24  General Politics / U.S. General Discussion / Re: Are the anti-Hillary leftists happy now? on: January 17, 2017, 04:39:52 pm
The left-wing attacks on Clinton, which started even before Bernie's campaign announcement, gave Trump all the ammunition he needed to defeat her in the General Election. Leftist attacks on her as a globalist who supported bad trade deals allowed Trump to run to her left on this critical issue. Leftist attacks on her using the word "superpredator" in 1995 allowed Trump to paint her as a racist and drive down black turnout. Leftist accusations that she was a hawk and warmonger who would get us into a war with Russia allowed Trump to steal anti-war sentiment and the failure of the Iraq war and turn it into an issue that helped him, while defanging her ability to respond to Russian hacks on her campaign. Left-wing accusations that she was corrupt and self-serving were picked up by Trump in his "Crooked Hillary" mantra. Both sides shared the same chant - "Lock Her Up!" shouted protesters at the DNC in July 2016, which were louder and rowdier than any at the RNC. Leftist insistence that she adopt Bernie's far-left platform neutralized her ability to move to the center and run as a DLC Democrat who might have been able to unify liberals and conservatives in a broad-based consensus against Trump. If anything, Trump's case against Hillary was more of a left-wing one than a right-wing one, one that he pulled almost wholesale from the left-wing campaign against her in the primaries. In that sense, we really do have anti-Hillary leftists to thank for president Trump.

The leftist assault on Hillary was all the more absurd in the light of the fact that, even before the "Bernie primary", she was running on a platform that, if enacted, would have resulted in the most progressive status quo in American history.

This is an amusing collection of assertions all around, but my favorite is that your answer to being painted as a "globalist who supported bad trade deals" is to run as... a DLCer.

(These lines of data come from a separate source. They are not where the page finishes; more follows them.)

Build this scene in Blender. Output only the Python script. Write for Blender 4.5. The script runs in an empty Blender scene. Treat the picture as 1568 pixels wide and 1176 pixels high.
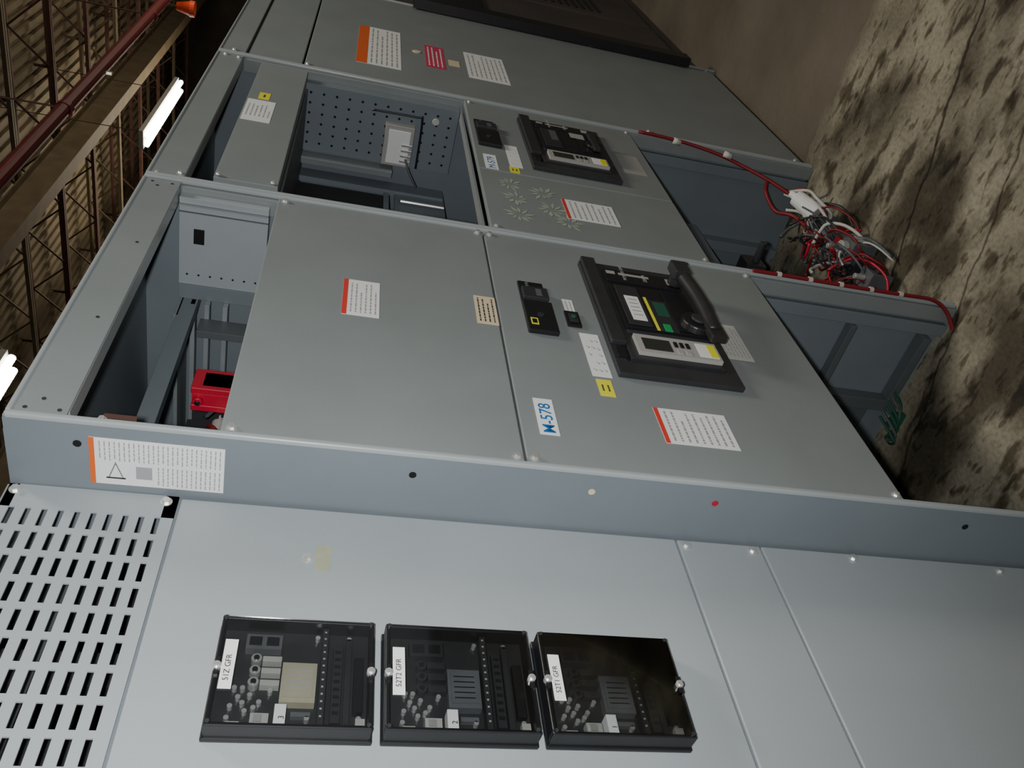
import bpy, math, random
from mathutils import Vector, Matrix
random.seed(7)
# ---------------------------------------------------------------- materials
def mat(name,col,rough=0.5,metal=0.0,noise=0.0,nscale=8.0,bump=0.0,bscale=200.0,spec=0.5,emit=None,estr=0,col2=None):
    m=bpy.data.materials.new(name);m.use_nodes=True
    nt=m.node_tree;b=nt.nodes['Principled BSDF']
    b.inputs['Base Color'].default_value=(*col,1);b.inputs['Roughness'].default_value=rough
    b.inputs['Metallic'].default_value=metal;b.inputs['Specular IOR Level'].default_value=spec
    tc=nt.nodes.new('ShaderNodeTexCoord')
    if noise>0 or col2:
        n=nt.nodes.new('ShaderNodeTexNoise');n.inputs['Scale'].default_value=nscale;n.inputs['Detail'].default_value=6
        nt.links.new(tc.outputs['Object'],n.inputs['Vector'])
        r=nt.nodes.new('ShaderNodeValToRGB')
        c2=col2 if col2 else tuple(c*(1-noise) for c in col)
        r.color_ramp.elements[0].position=0.3;r.color_ramp.elements[0].color=(*c2,1)
        r.color_ramp.elements[1].position=0.7;r.color_ramp.elements[1].color=(*col,1)
        nt.links.new(n.outputs['Fac'],r.inputs['Fac']);nt.links.new(r.outputs['Color'],b.inputs['Base Color'])
    if bump>0:
        n=nt.nodes.new('ShaderNodeTexNoise');n.inputs['Scale'].default_value=bscale
        nt.links.new(tc.outputs['Object'],n.inputs['Vector'])
        bp=nt.nodes.new('ShaderNodeBump');bp.inputs['Strength'].default_value=bump;bp.inputs['Distance'].default_value=0.001
        nt.links.new(n.outputs['Fac'],bp.inputs['Height']);nt.links.new(bp.outputs['Normal'],b.inputs['Normal'])
    if emit:
        b.inputs['Emission Color'].default_value=(*emit,1);b.inputs['Emission Strength'].default_value=estr
    return m
PAINT=mat('grey_enamel_paint',(0.258,0.282,0.282),0.45,0,0.10,5,0.3,500)
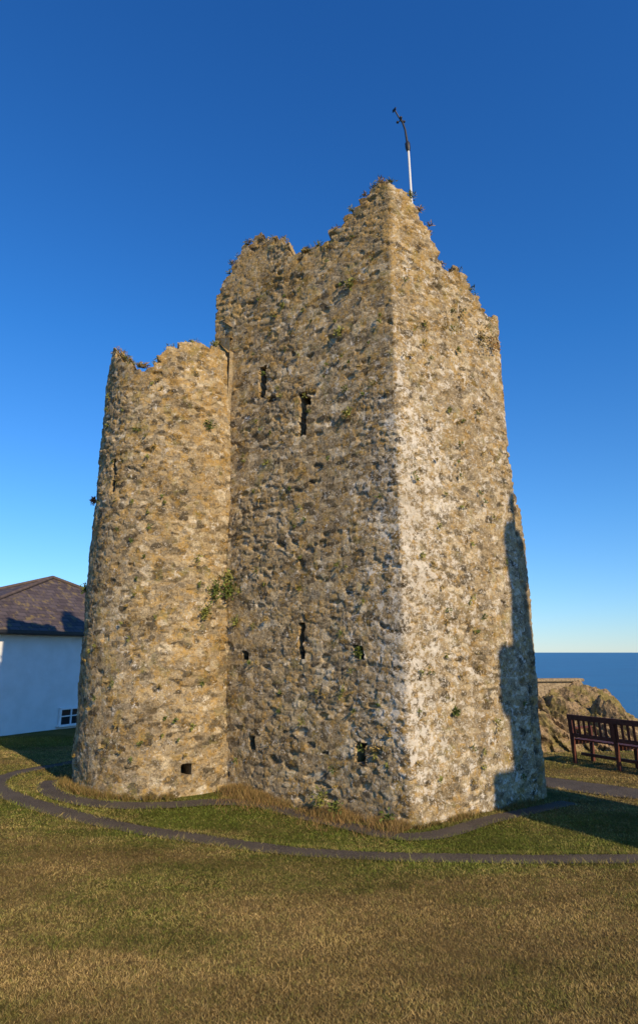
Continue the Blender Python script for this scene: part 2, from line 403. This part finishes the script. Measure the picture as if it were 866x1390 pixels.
col=(straw*(1-g)+gr*g)*rng.uniform(.4,1.25,(len(xx),1))*(.35+1.35*patch)
hh=rng.uniform(.006,.017,len(xx))*(1+1.6*ss(.08,.0,d))*(.6+.9*fbm(xx*5,yy*5,76,3))*np.where(rng.random(len(xx))<.03,1.8,1)
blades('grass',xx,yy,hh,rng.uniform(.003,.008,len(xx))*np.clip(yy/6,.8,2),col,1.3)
bx=[];by=[];bh=[];bc=[]
def foot(p0,p1,n,nrm,h,spread,g):
    t=rng.random(n);o=np.abs(rng.normal(0,spread,n))+.02
    dens=fbm(t*9,t*0+p0[0],77,3); kk=dens>rng.uniform(.30,.62,n)
    t,o,dens=t[kk],o[kk],dens[kk]
    bx.append(p0[0]+(p1[0]-p0[0])*t+nrm[0]*o);by.append(p0[1]+(p1[1]-p0[1])*t+nrm[1]*o)
    bh.append(h*rng.uniform(.3,1.1,len(t))*(.5+dens))
    gg=np.clip(rng.normal(g,.25,len(t)),0,1)[:,None]
    bc.append((np.array([.42,.25,.10])*(1-gg)+np.array([.13,.15,.03])*gg)*rng.uniform(.5,1.2,(len(t),1)))
foot(A,K*.8+A*.2,16000,nL,.12,.11,.30)
foot(A,A+(K-A)*.75,6000,nL,.06,.25,.2)
foot(A,B,4000,nR,.07,.05,.5)
for i in range(10):
    an0=-.35+i*.19; p0=arc(cb,rb,an0,an0+.19,2)
    foot(p0[0],p0[1],900,(-math.sin(an0),-math.cos(an0)),.09,.06,.45)
bx,by,bh,bc=map(np.concatenate,(bx,by,bh,bc))
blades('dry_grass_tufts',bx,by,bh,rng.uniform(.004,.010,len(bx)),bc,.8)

# wall plants ---------------------------------------------------
lm=M('wall_plant_leaves',.7,.25);ca,_a=lm.attr('bc');lm.col(ca)
LV=[];LC=[]
def clump(p,n,r,col,var=.4,size=.03,down=.3,nrm=(0,-1,0),elong=2.2):
    nrm=np.array(nrm,float)
    for _ in range(n):
        d=rng.normal(0,1,3);d/=np.linalg.norm(d)
        if d@nrm<0: d-=2*(d@nrm)*nrm
        q=np.array(p)+d*r*rng.uniform(.1,1)-np.array([0,0,down*r*rng.random()])
        a=d+rng.normal(0,.6,3);a/=np.linalg.norm(a);b=np.cross(a,rng.normal(0,1,3));b/=np.linalg.norm(b)
        s=size*rng.uniform(.5,1.3)
        LV.append([q-a*s*elong/2,q+b*s/2,q+a*s*elong/2,q-b*s/2]); LC.append(np.array(col)*rng.uniform(1-var,1+var))
def onL(t,z,o=.03): t,z=cv(t,z);p=A+(K-A)/LL*t+nL*o; return (p[0],p[1],z)
def onR(t,z,o=.03): p=A+(B-A)/LR*t+nR*o; return (p[0],p[1],z)
def onT(deg,z,o=.03):
    f=z/6.6;c=cb*(1-f)+ct*f;r=rb*(1-f)+rt*f+o;a=math.radians(deg);return (c[0]-r*math.sin(a),c[1]-r*math.cos(a),z)
G=(.11,.14,.028);G2=(.22,.22,.05);RB=(.38,.16,.06);nl=(nL[0],nL[1],.2);nr=(nR[0],nR[1],.2)
clump(onL(.72,7.15),110,.11,G2,nrm=nl,size=.022);clump(onL(.95,6.45),80,.10,G2,nrm=nl,size=.022);clump(onL(.80,5.15),80,.10,G2,nrm=nl,size=.022)
clump(onL(2.45,4.75),40,.06,G2,nrm=nl,size=.02);clump(onL(.70,1.90,.0),60,.08,G,nrm=nl,size=.022)
clump(onT(-38,5.3,.04),100,.11,G,nrm=nl,size=.022);clump(onT(-44,2.85,.04),230,.17,G,nrm=nl,down=1,size=.024);clump(onT(-36,2.5,.04),150,.13,G2,nrm=nl,down=1,size=.024)
clump(onL(3.15,2.85),150,.15,G,nrm=nl,size=.024);clump(onL(3.2,3.05),90,.12,G2,nrm=nl,size=.022);clump(onL(3.0,2.35),60,.10,G2,nrm=nl,size=.022);clump(onT(-30,3.2),40,.08,G2,nrm=nl,size=.022)
clump(onT(70,2.85,.05),80,.09,G,nrm=(-1,0,0),size=.022);clump(onT(84,4.3,.08),170,.09,RB,nrm=(-1,0,0),elong=4,size=.016)
clump(onT(-28,.95),30,.06,G2,nrm=nl,size=.02)
clump((1.0,8.2,8.70),190,.11,RB,nrm=(0,0,1),elong=5,size=.016,down=0);clump(onL(1.45,8.14,-.1),120,.09,(.3,.2,.09),nrm=(0,0,1),elong=5,size=.015,down=0)
clump(onL(2.3,8.75,-.15),50,.08,G2,nrm=(0,0,1),down=0,size=.02)
clump(onR(.55,6.4),45,.07,G2,nrm=nr,size=.02);clump(onR(1.75,6.65),150,.17,(.26,.20,.06),nrm=nr,down=1.6,size=.018);clump(onR(2.0,6.6),110,.14,(.34,.19,.06),nrm=nr,down=1.5,size=.018)
clump(onR(1.2,6.2),40,.06,G2,nrm=nr,size=.02);clump(onR(.95,5.2),30,.05,G2,nrm=nr,size=.02);clump(onR(.75,1.2),60,.07,G,nrm=nr,size=.022);clump(onR(.3,3.1),25,.05,G2,nrm=nr,size=.02)
clump(onL(1.25,.2,.10),180,.14,G2,nrm=nl,size=.022,down=.6);clump(onL(1.0,.12,.12),120,.12,G,nrm=nl,down=.3,size=.022);clump(onL(.25,.1,.1),60,.10,G,nrm=nl,size=.022)
for i in range(160):
    cc=(G2,(.30,.21,.06),G)[rng.integers(0,3)]; r_=rng.uniform(.03,.07)
    if rng.random()<.6: clump(onL(rng.uniform(.1,3.2),rng.uniform(.3,8)),22,r_,cc,nrm=nl,size=.015,elong=3)
    else: clump(onR(rng.uniform(.1,2.1),rng.uniform(.3,7)),22,r_,cc,nrm=nr,size=.015,elong=3)
for i in range(60): clump(onT(rng.uniform(-35,60),rng.uniform(.3,6.0)),22,rng.uniform(.03,.06),(G2,(.30,.21,.06),G)[i%3],nrm=nl,size=.015,elong=3)
for i in range(22):
    a=rng.uniform(-50,80); zt=float(tur_top(np.array(math.radians(a))*RR)); clump(onT(a,zt+.05,-.06),40,.09,((.30,.2,.08),G2)[i%2],nrm=(0,0,1),elong=5,size=.014,down=0)
for i in range(46):
    s_=rng.uniform(.1,LL+LR-.1);P_,N_=main_plan(np.array([[s_]]),np.array([[0.]])); p_=P_[0,0]-N_[0,0]*rng.uniform(-.02,.12); clump((p_[0],p_[1],float(main_top(s_))+.04),40,.085,((.30,.2,.08),G2)[i%2],nrm=(0,0,1),elong=5,size=.014,down=0)
LV=np.array(LV);LC=np.repeat(np.array(LC)[:,None,:],4,1)
np_mesh('wall_plants',LV.reshape(-1,3),np.arange(len(LV)*4).reshape(-1,4),lm.m,{'bc':LC.reshape(-1,3)})

# ------------------------------------------------------------ SEA
m=M('sea_water',.35,.35);n=m.noise(.25,6,.7);n2=m.noise(.012,4,.6)
m.col(m.mix(m.mapr(n2,.35,.65),(.004,.07,.17),(.007,.095,.21)));m.bump(n,.5,.6)
np_mesh('sea',[(-25000,-25000,-12),(25000,-25000,-12),(25000,25000,-12),(-25000,25000,-12)],[(0,1,2,3)],m.m)

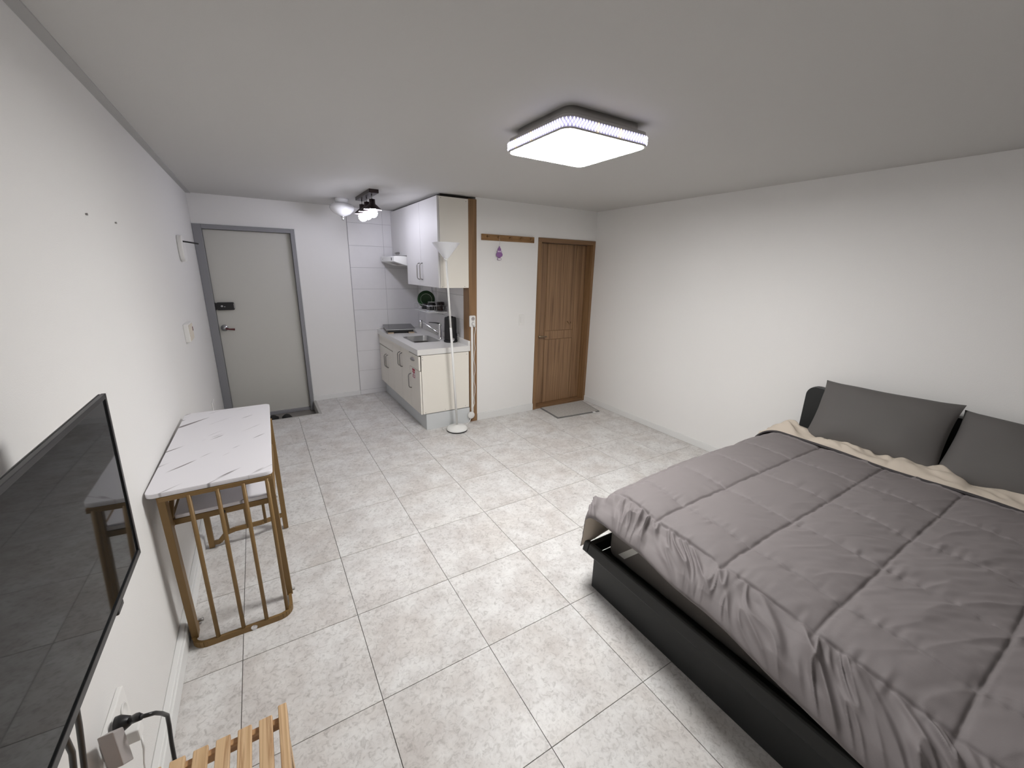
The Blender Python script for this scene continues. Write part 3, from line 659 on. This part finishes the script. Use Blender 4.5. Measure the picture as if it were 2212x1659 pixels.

The "Trump actually campaigned as a leftist!" formulation is also funny, but a bit tired at this point. When did you quit the post-election conversion to Trump Republicanism, by the way?
25  General Discussion / Constitution and Law / Re: So I got Ticket from a Speed Camera... on: January 17, 2017, 03:54:05 pm
You can debate the ethics, legality, and public safety benefits of speed cameras. I think that most of us would agree that the arguments in their favor are shaky.

On the other hand, they’re a natural consequence of transportation policies that contribute to the violent deaths of tens of thousands of healthy, young Americans by automobile every year. They’re a natural consequence of decades of unsustainainable spending on overbuilt infrastructure. They’re a natural consequence of a commuter culture that has reduced the density of our population centers and hollowed out the economies of our cities.

And most people who have a problem with speed cameras don’t care about due process or ethics. They care about keeping their money. They believe that they are entitled to drive as fast as they want to on public roads, as long as there’s not a cop around. OP is outright asking, “How do I get out of this?”

The best response is: Pay your ticket, as any good citizen would. More importantly, don’t speed. You are putting lives in danger.